#### Exercise goal:
Write the listing below out again exactly, dropping the images.

>> Start Recorded information

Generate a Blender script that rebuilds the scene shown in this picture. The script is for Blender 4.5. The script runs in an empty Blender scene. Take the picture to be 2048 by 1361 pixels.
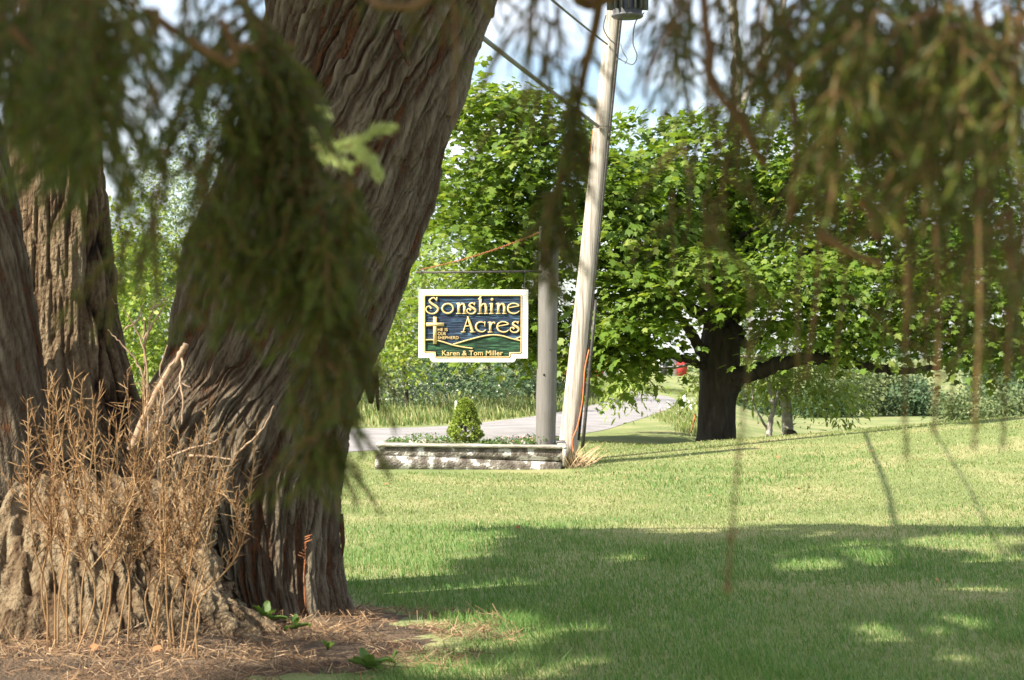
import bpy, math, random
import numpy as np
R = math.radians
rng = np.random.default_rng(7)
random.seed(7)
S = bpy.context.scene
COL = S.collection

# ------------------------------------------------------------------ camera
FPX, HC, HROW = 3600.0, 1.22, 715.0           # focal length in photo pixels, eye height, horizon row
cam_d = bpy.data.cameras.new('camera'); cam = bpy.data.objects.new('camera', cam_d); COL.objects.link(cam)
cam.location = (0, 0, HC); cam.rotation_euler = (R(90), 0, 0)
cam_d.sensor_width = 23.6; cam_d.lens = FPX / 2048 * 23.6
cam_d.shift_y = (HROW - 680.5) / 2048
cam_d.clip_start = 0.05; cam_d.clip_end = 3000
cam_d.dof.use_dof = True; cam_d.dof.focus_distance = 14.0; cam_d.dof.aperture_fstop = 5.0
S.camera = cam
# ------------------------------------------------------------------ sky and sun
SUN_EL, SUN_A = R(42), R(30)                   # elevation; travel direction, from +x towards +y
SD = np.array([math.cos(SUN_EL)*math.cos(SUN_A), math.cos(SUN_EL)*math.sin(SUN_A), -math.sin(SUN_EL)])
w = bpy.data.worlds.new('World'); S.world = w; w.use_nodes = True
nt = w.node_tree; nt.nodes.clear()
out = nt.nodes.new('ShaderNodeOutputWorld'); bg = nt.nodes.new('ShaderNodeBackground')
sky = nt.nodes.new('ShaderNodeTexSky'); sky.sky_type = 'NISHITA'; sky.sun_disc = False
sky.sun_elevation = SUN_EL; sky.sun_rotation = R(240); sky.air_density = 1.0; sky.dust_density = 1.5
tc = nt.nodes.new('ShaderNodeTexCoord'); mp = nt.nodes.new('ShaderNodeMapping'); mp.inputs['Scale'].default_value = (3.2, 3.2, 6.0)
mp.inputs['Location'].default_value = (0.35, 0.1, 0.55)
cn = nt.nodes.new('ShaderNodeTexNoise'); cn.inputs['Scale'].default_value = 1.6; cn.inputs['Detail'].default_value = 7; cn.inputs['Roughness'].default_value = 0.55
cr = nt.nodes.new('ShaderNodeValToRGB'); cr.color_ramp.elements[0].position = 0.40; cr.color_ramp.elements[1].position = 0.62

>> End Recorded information

#### Task response:
Generate a Blender script that rebuilds the scene shown in this picture. The script is for Blender 4.5. The script runs in an empty Blender scene. Take the picture to be 2048 by 1361 pixels.
import bpy, math, random
import numpy as np
R = math.radians
rng = np.random.default_rng(7)
random.seed(7)
S = bpy.context.scene
COL = S.collection

# ------------------------------------------------------------------ camera
FPX, HC, HROW = 3600.0, 1.22, 715.0           # focal length in photo pixels, eye height, horizon row
cam_d = bpy.data.cameras.new('camera'); cam = bpy.data.objects.new('camera', cam_d); COL.objects.link(cam)
cam.location = (0, 0, HC); cam.rotation_euler = (R(90), 0, 0)
cam_d.sensor_width = 23.6; cam_d.lens = FPX / 2048 * 23.6
cam_d.shift_y = (HROW - 680.5) / 2048
cam_d.clip_start = 0.05; cam_d.clip_end = 3000
cam_d.dof.use_dof = True; cam_d.dof.focus_distance = 14.0; cam_d.dof.aperture_fstop = 5.0
S.camera = cam
# ------------------------------------------------------------------ sky and sun
SUN_EL, SUN_A = R(42), R(30)                   # elevation; travel direction, from +x towards +y
SD = np.array([math.cos(SUN_EL)*math.cos(SUN_A), math.cos(SUN_EL)*math.sin(SUN_A), -math.sin(SUN_EL)])
w = bpy.data.worlds.new('World'); S.world = w; w.use_nodes = True
nt = w.node_tree; nt.nodes.clear()
out = nt.nodes.new('ShaderNodeOutputWorld'); bg = nt.nodes.new('ShaderNodeBackground')
sky = nt.nodes.new('ShaderNodeTexSky'); sky.sky_type = 'NISHITA'; sky.sun_disc = False
sky.sun_elevation = SUN_EL; sky.sun_rotation = R(240); sky.air_density = 1.0; sky.dust_density = 1.5
tc = nt.nodes.new('ShaderNodeTexCoord'); mp = nt.nodes.new('ShaderNodeMapping'); mp.inputs['Scale'].default_value = (3.2, 3.2, 6.0)
mp.inputs['Location'].default_value = (0.35, 0.1, 0.55)
cn = nt.nodes.new('ShaderNodeTexNoise'); cn.inputs['Scale'].default_value = 1.6; cn.inputs['Detail'].default_value = 7; cn.inputs['Roughness'].default_value = 0.55
cr = nt.nodes.new('ShaderNodeValToRGB'); cr.color_ramp.elements[0].position = 0.40; cr.color_ramp.elements[1].position = 0.62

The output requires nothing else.